Data for processing:

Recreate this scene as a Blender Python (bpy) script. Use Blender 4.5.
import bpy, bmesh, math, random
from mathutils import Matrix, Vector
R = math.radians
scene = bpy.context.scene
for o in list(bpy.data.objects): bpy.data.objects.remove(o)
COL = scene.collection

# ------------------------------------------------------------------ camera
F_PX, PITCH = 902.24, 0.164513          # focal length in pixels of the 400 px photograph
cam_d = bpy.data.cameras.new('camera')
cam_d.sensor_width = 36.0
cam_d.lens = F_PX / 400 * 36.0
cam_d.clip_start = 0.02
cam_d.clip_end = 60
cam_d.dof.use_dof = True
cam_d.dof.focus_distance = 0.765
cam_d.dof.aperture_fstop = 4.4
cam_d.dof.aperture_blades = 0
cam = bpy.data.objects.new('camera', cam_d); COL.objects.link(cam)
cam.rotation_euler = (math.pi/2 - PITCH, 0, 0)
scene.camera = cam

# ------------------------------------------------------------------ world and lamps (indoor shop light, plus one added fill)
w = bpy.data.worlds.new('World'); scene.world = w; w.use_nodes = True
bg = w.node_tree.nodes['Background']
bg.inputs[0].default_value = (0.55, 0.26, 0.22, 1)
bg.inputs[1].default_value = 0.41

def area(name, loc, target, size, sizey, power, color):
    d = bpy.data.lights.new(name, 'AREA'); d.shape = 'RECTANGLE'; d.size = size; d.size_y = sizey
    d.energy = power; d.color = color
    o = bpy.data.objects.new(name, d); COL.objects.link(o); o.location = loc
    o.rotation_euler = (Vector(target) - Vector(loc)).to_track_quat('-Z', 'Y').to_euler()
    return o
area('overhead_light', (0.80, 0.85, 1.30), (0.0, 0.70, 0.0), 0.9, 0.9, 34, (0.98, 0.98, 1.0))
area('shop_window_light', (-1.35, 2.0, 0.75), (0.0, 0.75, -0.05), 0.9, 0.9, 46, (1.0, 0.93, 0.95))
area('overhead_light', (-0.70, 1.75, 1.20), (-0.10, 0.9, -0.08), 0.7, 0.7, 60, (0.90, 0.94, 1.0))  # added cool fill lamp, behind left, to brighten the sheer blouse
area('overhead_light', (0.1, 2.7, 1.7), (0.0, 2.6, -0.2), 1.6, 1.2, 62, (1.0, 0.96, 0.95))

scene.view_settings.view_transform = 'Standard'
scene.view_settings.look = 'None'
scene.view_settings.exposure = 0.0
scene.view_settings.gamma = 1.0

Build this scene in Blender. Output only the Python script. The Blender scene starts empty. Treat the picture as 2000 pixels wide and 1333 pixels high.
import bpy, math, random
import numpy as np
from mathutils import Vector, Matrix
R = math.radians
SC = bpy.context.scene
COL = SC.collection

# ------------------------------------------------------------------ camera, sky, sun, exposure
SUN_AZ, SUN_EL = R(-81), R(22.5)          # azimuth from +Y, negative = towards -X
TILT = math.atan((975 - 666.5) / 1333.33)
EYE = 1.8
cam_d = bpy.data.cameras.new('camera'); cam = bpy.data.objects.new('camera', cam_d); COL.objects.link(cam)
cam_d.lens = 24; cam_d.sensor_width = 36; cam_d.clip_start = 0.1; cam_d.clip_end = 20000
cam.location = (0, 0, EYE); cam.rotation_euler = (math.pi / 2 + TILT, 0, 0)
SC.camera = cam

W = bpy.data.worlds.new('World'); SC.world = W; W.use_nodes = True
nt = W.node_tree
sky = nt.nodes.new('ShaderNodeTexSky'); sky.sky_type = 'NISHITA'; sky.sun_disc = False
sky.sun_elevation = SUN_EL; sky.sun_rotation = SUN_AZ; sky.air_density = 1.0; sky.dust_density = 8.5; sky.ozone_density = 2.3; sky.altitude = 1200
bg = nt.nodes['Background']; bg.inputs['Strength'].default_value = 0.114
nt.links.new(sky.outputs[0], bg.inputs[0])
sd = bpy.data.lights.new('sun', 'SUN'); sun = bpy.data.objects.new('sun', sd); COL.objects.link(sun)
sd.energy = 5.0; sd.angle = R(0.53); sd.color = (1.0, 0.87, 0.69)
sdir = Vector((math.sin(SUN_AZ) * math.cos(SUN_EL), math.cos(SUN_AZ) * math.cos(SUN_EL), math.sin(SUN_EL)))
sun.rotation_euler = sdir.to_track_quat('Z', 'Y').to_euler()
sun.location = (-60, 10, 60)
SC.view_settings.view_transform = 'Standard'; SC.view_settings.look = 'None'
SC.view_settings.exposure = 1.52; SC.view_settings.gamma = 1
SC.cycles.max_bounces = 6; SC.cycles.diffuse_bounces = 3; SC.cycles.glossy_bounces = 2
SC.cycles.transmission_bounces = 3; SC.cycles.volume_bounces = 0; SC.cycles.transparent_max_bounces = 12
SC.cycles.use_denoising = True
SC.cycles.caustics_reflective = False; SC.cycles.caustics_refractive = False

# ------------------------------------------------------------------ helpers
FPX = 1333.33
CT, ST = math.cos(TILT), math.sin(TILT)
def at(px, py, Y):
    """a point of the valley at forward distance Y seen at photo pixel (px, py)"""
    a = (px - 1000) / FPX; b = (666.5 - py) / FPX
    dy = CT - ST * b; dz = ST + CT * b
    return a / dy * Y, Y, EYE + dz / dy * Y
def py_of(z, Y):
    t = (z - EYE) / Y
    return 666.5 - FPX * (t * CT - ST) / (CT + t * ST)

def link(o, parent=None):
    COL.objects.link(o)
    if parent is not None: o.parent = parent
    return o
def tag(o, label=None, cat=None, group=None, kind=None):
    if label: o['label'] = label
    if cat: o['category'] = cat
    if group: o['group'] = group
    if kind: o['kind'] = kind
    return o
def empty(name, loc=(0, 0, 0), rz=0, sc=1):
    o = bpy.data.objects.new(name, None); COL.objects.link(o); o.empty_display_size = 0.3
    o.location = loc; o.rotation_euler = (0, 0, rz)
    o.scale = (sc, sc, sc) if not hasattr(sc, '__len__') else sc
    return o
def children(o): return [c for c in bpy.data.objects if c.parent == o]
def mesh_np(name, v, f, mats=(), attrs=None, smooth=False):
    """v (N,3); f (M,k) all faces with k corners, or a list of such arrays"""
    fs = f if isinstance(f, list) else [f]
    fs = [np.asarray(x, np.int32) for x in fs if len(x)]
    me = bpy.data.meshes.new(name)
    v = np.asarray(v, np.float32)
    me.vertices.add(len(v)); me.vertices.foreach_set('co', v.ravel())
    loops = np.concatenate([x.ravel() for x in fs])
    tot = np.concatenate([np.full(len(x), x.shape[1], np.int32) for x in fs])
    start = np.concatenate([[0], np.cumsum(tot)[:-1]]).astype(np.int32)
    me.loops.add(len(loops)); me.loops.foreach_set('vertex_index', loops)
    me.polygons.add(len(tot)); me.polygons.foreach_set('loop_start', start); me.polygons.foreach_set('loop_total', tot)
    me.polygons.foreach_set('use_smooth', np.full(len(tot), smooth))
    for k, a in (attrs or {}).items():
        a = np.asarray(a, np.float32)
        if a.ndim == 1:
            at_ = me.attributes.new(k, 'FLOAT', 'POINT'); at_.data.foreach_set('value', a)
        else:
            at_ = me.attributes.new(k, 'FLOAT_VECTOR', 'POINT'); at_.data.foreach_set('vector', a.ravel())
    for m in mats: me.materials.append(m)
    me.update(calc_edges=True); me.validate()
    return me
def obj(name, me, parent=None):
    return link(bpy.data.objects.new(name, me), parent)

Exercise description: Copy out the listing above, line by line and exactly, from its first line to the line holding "bg.inputs[1].default_value = 0.41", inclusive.

Solution to the problem:
Recreate this scene as a Blender Python (bpy) script. Use Blender 4.5.
import bpy, bmesh, math, random
from mathutils import Matrix, Vector
R = math.radians
scene = bpy.context.scene
for o in list(bpy.data.objects): bpy.data.objects.remove(o)
COL = scene.collection

# ------------------------------------------------------------------ camera
F_PX, PITCH = 902.24, 0.164513          # focal length in pixels of the 400 px photograph
cam_d = bpy.data.cameras.new('camera')
cam_d.sensor_width = 36.0
cam_d.lens = F_PX / 400 * 36.0
cam_d.clip_start = 0.02
cam_d.clip_end = 60
cam_d.dof.use_dof = True
cam_d.dof.focus_distance = 0.765
cam_d.dof.aperture_fstop = 4.4
cam_d.dof.aperture_blades = 0
cam = bpy.data.objects.new('camera', cam_d); COL.objects.link(cam)
cam.rotation_euler = (math.pi/2 - PITCH, 0, 0)
scene.camera = cam

# ------------------------------------------------------------------ world and lamps (indoor shop light, plus one added fill)
w = bpy.data.worlds.new('World'); scene.world = w; w.use_nodes = True
bg = w.node_tree.nodes['Background']
bg.inputs[0].default_value = (0.55, 0.26, 0.22, 1)
bg.inputs[1].default_value = 0.41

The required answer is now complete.